===== DATA ENTRIES =====

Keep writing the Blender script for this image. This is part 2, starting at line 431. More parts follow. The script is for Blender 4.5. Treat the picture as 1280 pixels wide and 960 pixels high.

=====
===== DATA ENTRIES =====

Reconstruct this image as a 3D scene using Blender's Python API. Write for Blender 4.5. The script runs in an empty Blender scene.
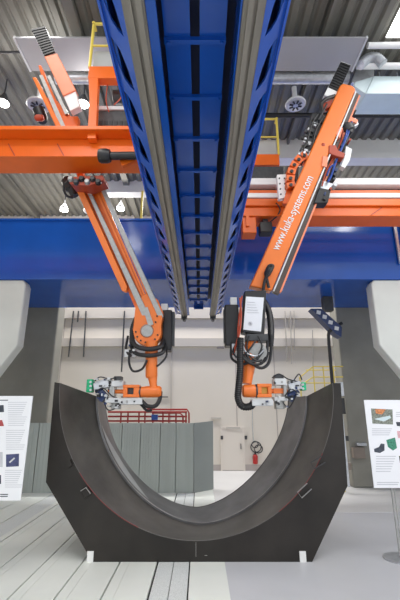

=====
===== DATA ENTRIES =====

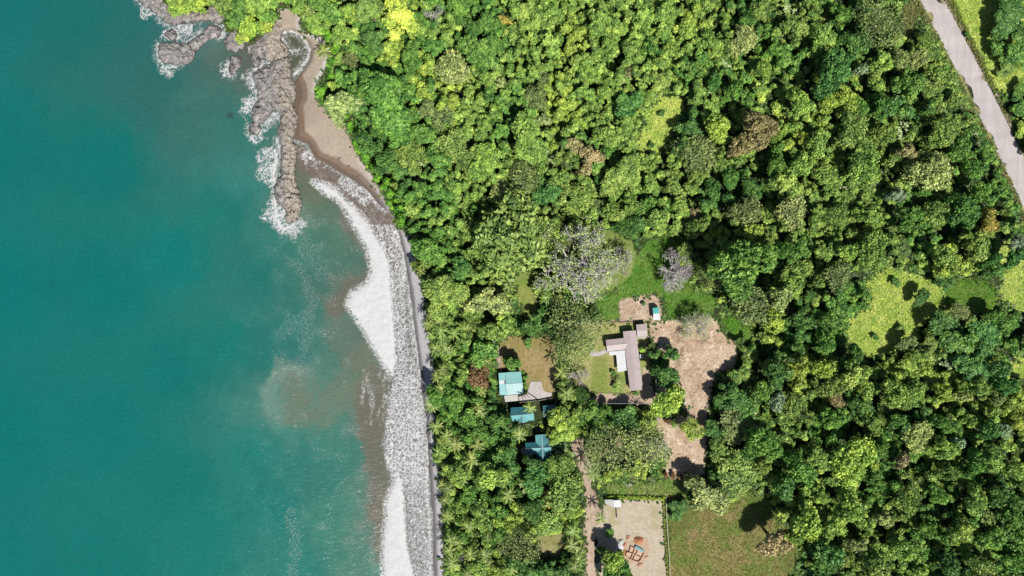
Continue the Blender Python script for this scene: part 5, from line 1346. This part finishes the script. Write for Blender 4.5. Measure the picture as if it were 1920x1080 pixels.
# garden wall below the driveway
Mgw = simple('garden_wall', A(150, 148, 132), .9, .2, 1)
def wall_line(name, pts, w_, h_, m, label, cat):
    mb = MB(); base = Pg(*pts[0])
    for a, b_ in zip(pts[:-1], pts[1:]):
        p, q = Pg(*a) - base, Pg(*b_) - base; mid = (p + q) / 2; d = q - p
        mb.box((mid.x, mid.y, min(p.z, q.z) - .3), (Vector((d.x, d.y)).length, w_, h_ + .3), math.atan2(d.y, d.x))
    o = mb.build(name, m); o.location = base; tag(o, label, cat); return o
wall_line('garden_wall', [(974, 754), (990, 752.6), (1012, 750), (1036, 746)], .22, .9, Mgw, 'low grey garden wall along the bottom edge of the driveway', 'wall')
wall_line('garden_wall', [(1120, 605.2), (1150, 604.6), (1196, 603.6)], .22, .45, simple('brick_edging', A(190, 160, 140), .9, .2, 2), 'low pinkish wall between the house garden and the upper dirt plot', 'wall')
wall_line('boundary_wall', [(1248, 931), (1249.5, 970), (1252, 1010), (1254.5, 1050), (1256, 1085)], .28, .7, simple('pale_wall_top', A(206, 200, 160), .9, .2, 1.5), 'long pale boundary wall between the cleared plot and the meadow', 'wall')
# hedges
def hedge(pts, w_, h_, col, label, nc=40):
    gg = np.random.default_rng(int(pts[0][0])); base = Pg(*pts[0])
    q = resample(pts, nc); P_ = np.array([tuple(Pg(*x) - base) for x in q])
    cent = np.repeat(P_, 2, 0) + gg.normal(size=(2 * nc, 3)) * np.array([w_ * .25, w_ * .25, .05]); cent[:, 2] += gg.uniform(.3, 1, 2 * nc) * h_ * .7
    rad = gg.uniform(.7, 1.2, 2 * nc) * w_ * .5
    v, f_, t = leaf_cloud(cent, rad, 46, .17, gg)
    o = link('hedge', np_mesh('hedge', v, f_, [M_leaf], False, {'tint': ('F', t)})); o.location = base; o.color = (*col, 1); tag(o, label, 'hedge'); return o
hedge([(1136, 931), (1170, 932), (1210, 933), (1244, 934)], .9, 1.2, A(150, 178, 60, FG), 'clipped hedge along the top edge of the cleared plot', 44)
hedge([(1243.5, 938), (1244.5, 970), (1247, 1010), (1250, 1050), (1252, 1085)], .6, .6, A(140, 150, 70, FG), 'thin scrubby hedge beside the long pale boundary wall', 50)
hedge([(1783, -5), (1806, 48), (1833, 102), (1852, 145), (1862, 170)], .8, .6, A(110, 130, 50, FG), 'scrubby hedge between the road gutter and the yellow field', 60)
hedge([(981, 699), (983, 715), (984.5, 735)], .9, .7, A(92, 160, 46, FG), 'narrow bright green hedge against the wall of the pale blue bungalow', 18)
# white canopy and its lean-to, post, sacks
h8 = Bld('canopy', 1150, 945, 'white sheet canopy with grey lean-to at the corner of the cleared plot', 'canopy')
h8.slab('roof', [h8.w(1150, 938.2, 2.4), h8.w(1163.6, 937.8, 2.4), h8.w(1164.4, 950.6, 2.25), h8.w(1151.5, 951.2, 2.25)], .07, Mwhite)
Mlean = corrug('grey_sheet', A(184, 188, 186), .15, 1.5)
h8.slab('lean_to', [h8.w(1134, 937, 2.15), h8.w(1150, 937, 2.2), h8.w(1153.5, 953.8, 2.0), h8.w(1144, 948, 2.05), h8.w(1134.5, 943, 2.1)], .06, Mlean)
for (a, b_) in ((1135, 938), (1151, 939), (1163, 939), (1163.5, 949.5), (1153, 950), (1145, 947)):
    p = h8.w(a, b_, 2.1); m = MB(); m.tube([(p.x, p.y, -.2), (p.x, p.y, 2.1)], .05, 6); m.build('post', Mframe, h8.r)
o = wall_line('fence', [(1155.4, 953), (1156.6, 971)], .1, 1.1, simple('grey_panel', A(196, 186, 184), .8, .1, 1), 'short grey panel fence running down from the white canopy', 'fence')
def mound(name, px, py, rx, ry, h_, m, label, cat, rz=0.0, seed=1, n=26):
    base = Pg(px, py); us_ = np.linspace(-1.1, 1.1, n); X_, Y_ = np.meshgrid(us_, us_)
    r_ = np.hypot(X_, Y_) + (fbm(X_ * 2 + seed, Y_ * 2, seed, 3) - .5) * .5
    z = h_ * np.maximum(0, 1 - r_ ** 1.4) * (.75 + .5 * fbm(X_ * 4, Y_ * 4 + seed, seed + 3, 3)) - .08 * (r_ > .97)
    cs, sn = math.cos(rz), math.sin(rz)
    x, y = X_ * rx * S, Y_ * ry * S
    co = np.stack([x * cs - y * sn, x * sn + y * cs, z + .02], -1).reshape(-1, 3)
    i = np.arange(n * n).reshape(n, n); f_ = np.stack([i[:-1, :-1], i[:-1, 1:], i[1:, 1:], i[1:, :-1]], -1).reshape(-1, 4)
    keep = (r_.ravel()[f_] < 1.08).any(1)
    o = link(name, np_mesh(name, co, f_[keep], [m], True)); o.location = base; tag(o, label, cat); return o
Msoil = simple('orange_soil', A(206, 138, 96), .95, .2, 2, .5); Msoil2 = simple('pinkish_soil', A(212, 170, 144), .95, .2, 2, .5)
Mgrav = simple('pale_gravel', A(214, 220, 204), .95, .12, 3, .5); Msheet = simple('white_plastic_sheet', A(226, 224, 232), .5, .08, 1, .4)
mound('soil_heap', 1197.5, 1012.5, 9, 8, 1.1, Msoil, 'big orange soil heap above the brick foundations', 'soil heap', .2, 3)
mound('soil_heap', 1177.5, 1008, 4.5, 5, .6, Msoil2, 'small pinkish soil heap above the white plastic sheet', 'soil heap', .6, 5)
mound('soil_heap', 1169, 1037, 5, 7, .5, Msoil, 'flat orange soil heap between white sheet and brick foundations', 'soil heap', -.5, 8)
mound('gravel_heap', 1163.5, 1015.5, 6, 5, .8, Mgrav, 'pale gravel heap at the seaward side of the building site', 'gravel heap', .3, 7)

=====

*TASK GOAL:*
Report the number of lines that contain "Python", with no other words.

*FINISHED TASK:*
2